Scene modeling code data
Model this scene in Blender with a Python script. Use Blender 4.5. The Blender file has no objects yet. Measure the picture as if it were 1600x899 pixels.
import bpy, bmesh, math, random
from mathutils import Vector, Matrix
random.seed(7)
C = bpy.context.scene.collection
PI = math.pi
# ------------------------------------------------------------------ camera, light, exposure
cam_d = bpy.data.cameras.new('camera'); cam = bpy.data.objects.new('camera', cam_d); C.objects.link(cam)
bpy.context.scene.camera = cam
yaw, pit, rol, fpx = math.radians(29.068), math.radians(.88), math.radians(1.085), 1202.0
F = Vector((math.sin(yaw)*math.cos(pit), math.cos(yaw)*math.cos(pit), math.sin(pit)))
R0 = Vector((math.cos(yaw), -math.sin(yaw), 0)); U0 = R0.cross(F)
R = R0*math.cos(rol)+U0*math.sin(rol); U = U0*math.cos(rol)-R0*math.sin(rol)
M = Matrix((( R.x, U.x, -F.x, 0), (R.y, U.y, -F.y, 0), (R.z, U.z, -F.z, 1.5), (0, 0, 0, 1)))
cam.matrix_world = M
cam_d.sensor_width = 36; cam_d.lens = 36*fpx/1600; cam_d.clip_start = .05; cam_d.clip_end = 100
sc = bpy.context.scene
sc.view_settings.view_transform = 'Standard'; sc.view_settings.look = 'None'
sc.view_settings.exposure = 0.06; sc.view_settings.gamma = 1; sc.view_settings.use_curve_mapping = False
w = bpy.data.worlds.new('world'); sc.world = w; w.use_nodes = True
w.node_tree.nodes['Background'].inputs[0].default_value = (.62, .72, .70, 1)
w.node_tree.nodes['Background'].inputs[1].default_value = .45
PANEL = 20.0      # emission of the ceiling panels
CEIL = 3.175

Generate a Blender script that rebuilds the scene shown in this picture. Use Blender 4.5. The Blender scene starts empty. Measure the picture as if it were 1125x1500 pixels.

- [DO THIS]: Return all of the entries exactly as written.

- [TASK ANSWER]:
Model this scene in Blender with a Python script. Use Blender 4.5. The Blender file has no objects yet. Measure the picture as if it were 1600x899 pixels.
import bpy, bmesh, math, random
from mathutils import Vector, Matrix
random.seed(7)
C = bpy.context.scene.collection
PI = math.pi
# ------------------------------------------------------------------ camera, light, exposure
cam_d = bpy.data.cameras.new('camera'); cam = bpy.data.objects.new('camera', cam_d); C.objects.link(cam)
bpy.context.scene.camera = cam
yaw, pit, rol, fpx = math.radians(29.068), math.radians(.88), math.radians(1.085), 1202.0
F = Vector((math.sin(yaw)*math.cos(pit), math.cos(yaw)*math.cos(pit), math.sin(pit)))
R0 = Vector((math.cos(yaw), -math.sin(yaw), 0)); U0 = R0.cross(F)
R = R0*math.cos(rol)+U0*math.sin(rol); U = U0*math.cos(rol)-R0*math.sin(rol)
M = Matrix((( R.x, U.x, -F.x, 0), (R.y, U.y, -F.y, 0), (R.z, U.z, -F.z, 1.5), (0, 0, 0, 1)))
cam.matrix_world = M
cam_d.sensor_width = 36; cam_d.lens = 36*fpx/1600; cam_d.clip_start = .05; cam_d.clip_end = 100
sc = bpy.context.scene
sc.view_settings.view_transform = 'Standard'; sc.view_settings.look = 'None'
sc.view_settings.exposure = 0.06; sc.view_settings.gamma = 1; sc.view_settings.use_curve_mapping = False
w = bpy.data.worlds.new('world'); sc.world = w; w.use_nodes = True
w.node_tree.nodes['Background'].inputs[0].default_value = (.62, .72, .70, 1)
w.node_tree.nodes['Background'].inputs[1].default_value = .45
PANEL = 20.0      # emission of the ceiling panels
CEIL = 3.175

Generate a Blender script that rebuilds the scene shown in this picture. Use Blender 4.5. The Blender scene starts empty. Measure the picture as if it were 1125x1500 pixels.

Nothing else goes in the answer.